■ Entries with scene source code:

** begin **

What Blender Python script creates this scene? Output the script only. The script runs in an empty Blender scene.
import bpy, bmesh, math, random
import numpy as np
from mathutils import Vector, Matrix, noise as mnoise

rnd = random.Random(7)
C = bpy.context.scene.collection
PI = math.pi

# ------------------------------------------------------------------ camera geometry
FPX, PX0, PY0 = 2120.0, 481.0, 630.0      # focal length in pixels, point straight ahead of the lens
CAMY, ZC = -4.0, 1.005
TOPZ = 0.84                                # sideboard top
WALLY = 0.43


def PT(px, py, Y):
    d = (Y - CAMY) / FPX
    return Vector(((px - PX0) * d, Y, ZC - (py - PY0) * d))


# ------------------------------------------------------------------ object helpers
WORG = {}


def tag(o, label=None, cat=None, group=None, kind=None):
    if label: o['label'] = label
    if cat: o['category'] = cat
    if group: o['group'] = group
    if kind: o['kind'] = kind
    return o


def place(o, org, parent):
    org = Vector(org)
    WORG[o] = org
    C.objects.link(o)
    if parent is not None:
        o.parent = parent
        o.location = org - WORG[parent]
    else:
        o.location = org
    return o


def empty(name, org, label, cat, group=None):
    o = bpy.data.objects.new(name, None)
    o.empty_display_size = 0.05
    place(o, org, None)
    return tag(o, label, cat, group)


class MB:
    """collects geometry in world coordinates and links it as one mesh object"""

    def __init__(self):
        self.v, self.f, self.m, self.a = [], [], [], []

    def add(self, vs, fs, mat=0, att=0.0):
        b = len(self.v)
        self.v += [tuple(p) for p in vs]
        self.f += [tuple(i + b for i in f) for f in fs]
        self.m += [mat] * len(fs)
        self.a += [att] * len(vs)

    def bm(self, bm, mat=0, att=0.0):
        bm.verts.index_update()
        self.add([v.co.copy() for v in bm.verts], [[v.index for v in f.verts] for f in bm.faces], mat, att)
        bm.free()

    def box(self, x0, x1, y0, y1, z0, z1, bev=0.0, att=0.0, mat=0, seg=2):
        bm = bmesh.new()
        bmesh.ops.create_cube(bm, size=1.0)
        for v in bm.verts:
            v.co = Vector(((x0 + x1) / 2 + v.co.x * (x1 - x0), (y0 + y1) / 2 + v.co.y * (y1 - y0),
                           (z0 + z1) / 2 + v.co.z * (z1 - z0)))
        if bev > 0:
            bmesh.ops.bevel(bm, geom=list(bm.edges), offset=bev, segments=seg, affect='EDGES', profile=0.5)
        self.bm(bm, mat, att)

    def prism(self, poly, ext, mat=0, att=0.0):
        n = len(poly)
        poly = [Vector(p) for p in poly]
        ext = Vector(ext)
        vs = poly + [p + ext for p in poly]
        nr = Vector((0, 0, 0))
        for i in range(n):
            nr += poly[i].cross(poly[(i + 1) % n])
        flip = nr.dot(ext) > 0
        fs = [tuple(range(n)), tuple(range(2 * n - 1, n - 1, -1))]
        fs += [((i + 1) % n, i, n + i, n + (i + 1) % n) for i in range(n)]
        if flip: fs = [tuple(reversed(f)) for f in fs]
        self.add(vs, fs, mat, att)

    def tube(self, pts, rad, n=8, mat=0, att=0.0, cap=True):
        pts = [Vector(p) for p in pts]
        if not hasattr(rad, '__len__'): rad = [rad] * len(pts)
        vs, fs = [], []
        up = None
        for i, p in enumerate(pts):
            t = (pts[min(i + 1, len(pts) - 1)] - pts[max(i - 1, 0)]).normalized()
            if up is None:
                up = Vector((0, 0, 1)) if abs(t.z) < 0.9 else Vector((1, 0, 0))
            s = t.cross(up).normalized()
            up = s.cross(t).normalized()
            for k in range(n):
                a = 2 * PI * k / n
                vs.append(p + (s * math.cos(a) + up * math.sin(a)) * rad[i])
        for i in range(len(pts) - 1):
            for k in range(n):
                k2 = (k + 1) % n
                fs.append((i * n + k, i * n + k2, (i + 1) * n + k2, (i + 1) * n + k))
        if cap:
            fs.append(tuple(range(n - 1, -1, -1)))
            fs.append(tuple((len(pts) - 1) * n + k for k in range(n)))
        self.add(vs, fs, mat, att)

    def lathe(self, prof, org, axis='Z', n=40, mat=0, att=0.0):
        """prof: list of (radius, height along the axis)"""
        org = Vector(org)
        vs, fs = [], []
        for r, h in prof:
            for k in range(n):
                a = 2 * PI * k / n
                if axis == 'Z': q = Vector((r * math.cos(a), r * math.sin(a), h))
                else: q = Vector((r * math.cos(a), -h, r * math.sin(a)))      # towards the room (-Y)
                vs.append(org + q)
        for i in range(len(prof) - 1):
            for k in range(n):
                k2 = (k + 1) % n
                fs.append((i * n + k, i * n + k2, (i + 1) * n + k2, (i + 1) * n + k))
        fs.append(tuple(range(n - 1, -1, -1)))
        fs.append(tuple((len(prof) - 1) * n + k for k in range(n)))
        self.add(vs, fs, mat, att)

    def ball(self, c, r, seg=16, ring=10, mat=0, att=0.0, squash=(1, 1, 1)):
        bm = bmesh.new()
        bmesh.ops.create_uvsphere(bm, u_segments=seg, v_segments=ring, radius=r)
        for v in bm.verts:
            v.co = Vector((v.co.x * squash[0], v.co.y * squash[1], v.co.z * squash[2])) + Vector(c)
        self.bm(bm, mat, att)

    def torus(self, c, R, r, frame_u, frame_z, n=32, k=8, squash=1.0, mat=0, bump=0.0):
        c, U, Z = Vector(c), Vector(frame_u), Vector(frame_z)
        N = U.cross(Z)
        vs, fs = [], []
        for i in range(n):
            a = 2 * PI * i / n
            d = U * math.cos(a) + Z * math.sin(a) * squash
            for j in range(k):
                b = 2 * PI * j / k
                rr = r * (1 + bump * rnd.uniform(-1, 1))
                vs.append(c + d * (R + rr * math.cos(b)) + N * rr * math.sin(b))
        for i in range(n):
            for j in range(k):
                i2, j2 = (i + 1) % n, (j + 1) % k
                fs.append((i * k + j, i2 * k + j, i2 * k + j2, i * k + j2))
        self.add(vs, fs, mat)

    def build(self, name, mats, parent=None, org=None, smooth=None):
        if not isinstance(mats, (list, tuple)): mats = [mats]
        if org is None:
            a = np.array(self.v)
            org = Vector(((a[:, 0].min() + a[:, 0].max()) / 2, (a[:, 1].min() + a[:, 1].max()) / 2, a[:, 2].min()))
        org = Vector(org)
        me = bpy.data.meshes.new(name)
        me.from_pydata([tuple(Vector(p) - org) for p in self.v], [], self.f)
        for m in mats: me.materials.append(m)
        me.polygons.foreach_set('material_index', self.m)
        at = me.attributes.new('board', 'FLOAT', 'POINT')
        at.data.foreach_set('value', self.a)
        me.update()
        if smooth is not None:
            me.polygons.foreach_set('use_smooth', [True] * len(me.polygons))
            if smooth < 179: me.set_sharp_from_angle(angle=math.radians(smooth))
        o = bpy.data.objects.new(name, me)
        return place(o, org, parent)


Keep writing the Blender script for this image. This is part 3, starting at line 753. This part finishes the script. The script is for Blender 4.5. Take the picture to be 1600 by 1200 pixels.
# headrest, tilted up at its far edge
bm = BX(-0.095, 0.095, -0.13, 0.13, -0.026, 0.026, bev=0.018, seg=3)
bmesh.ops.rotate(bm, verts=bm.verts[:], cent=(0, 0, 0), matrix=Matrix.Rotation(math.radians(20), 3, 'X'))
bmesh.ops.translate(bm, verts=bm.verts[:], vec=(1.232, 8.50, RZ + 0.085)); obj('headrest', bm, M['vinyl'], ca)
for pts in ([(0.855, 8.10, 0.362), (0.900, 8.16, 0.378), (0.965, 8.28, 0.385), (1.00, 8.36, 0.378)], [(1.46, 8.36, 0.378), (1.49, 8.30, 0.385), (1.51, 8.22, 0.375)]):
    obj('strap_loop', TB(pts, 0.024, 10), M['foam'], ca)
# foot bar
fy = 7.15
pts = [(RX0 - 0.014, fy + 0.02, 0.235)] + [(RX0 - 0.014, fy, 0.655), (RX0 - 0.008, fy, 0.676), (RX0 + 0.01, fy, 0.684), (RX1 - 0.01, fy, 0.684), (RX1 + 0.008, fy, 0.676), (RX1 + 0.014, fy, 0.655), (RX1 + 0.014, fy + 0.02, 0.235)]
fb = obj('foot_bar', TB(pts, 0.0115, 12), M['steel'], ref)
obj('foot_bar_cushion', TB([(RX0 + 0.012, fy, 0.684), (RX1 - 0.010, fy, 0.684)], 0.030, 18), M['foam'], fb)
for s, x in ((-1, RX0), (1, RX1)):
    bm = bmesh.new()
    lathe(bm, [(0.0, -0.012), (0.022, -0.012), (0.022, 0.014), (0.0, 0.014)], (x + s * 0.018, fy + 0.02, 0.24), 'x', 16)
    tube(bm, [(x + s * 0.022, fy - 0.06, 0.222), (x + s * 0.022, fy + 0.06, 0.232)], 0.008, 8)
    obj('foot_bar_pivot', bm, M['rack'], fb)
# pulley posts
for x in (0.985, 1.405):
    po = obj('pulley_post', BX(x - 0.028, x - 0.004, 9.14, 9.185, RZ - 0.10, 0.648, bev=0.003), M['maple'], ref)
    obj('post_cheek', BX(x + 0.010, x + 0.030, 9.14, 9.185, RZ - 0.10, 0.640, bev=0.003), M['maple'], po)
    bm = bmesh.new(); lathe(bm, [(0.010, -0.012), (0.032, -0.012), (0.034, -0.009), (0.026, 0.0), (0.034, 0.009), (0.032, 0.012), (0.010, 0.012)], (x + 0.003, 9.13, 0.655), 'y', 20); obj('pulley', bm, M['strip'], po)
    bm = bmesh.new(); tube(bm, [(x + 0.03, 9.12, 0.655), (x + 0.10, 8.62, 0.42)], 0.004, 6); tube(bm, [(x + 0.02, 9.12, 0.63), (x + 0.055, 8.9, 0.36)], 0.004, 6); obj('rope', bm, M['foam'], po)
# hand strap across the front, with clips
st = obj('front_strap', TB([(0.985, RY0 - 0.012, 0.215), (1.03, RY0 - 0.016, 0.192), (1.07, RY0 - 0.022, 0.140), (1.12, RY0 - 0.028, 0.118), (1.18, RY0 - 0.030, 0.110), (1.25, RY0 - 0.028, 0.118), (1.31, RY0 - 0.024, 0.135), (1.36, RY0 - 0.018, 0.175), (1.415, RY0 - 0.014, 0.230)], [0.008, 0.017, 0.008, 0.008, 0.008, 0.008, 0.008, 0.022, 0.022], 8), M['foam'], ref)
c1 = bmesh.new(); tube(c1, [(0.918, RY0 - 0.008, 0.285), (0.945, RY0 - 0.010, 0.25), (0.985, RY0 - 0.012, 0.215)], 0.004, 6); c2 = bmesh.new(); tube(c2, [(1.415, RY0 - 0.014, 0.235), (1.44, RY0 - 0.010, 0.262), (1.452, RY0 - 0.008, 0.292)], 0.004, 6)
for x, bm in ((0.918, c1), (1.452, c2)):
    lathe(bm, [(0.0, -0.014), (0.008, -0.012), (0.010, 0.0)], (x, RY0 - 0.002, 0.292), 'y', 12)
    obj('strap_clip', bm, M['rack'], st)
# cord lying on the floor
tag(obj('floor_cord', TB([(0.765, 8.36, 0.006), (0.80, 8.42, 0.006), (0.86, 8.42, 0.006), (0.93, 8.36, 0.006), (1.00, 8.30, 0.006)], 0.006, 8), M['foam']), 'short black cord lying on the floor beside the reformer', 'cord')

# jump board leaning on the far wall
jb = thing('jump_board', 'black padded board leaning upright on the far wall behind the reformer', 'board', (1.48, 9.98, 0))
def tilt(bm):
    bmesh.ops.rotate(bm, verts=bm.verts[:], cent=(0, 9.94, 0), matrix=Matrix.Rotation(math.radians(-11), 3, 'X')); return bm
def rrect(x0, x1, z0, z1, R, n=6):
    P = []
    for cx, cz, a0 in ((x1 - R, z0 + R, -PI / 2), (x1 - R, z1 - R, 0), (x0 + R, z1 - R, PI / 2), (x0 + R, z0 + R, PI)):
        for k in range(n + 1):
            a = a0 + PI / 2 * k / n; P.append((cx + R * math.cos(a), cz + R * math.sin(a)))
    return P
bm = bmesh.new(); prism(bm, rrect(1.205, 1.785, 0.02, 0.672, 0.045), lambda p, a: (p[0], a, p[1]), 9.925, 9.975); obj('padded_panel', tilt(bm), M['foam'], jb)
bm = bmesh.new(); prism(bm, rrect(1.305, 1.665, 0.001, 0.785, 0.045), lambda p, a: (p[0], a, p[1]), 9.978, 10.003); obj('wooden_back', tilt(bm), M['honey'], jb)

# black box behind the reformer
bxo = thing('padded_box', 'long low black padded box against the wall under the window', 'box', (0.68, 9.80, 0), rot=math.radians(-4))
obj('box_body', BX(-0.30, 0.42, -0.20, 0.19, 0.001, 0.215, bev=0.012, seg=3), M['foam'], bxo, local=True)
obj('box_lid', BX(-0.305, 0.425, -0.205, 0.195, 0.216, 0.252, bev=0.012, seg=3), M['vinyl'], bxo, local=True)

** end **

■ Task objective: Only the lines from the first line of the records through the line containing "WALLY = 0.43" should be repeated, exactly as they appear.

■ Full output:
What Blender Python script creates this scene? Output the script only. The script runs in an empty Blender scene.
import bpy, bmesh, math, random
import numpy as np
from mathutils import Vector, Matrix, noise as mnoise

rnd = random.Random(7)
C = bpy.context.scene.collection
PI = math.pi

# ------------------------------------------------------------------ camera geometry
FPX, PX0, PY0 = 2120.0, 481.0, 630.0      # focal length in pixels, point straight ahead of the lens
CAMY, ZC = -4.0, 1.005
TOPZ = 0.84                                # sideboard top
WALLY = 0.43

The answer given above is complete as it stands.